Die Erzdiözese München und Freising empfiehlt, sich bei der örtlichen Pfarrei nach den jeweiligen Angeboten zu erkundigen. Zu Fronleichnam (11. Juni) hat sie aber sämtliche Prozessionen abgesagt, die sonst traditionell viele Teilnehmer anlocken.

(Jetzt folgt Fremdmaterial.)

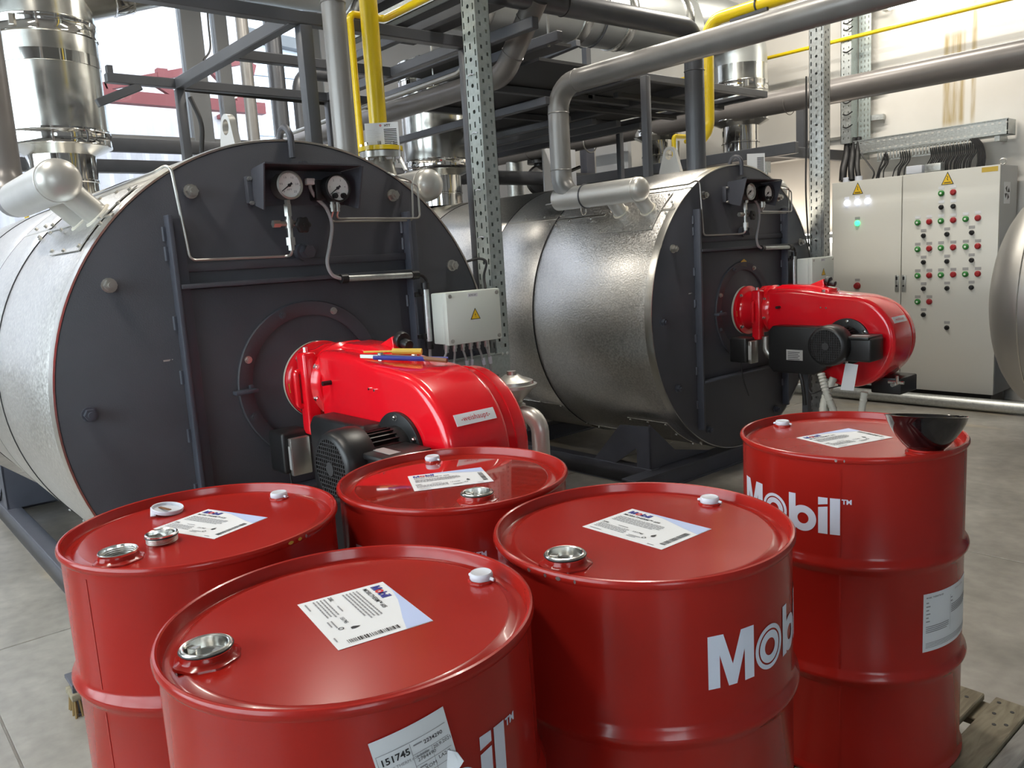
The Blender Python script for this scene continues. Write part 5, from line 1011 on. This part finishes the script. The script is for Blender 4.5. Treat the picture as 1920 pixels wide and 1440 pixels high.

Trotz der Möglichkeit, in beschränktem Maße Gottesdienste mit Gemeinde feiern zu können, macht der evangelische Landesbischof Heinrich Bedford-Strohm weiter Werbung für Online-, Fernseh- und Radiogottesdienste. Sie seien sehr erfolgreich gewesen – und das solle bleiben. „Es ist ganz klar, dass wir nur unter sehr eng definierten Bedingungen die Gottesdienste mit Gemeinde feiern können. Ich hoffe sehr, dass die Menschen das als Kraftquelle erfahren können, auch wenn Mund- und Nasenschutz getragen werden muss, die Abstände groß sind und die Teilnehmerzahl begrenzt ist.“ Das sei ein Experiment, man müsse das Beste daraus machen. Niemand habe sich diese Situation gewählt. „Wir würden lieber unsere Gottesdienste in enger Gemeinschaft feiern, mit Berührung, mit Gesichtern, die sich anlachen können. Nur das geht im Moment nicht, um keine unverantwortlichen Risiken zu provozieren.“

Muslime müssen noch bis zum Wochenende warten. Aus Fürsorge für die Gesundheit der Gemeindemitglieder und zur Minimierung des Ansteckungsrisikos würden Gottesdienste in Moscheen erst ab dem 9. Mai durchgeführt, teilten die islamischen Religionsgemeinschaften mit. Die Israelitische Kultusgemeinde München und Oberbayern arbeitet intensiv an einem Hygienekonzept, das kurz vor dem Abschluss steht. Man könne aber noch nicht sagen, wann erste Gottesdienste stattfinden können.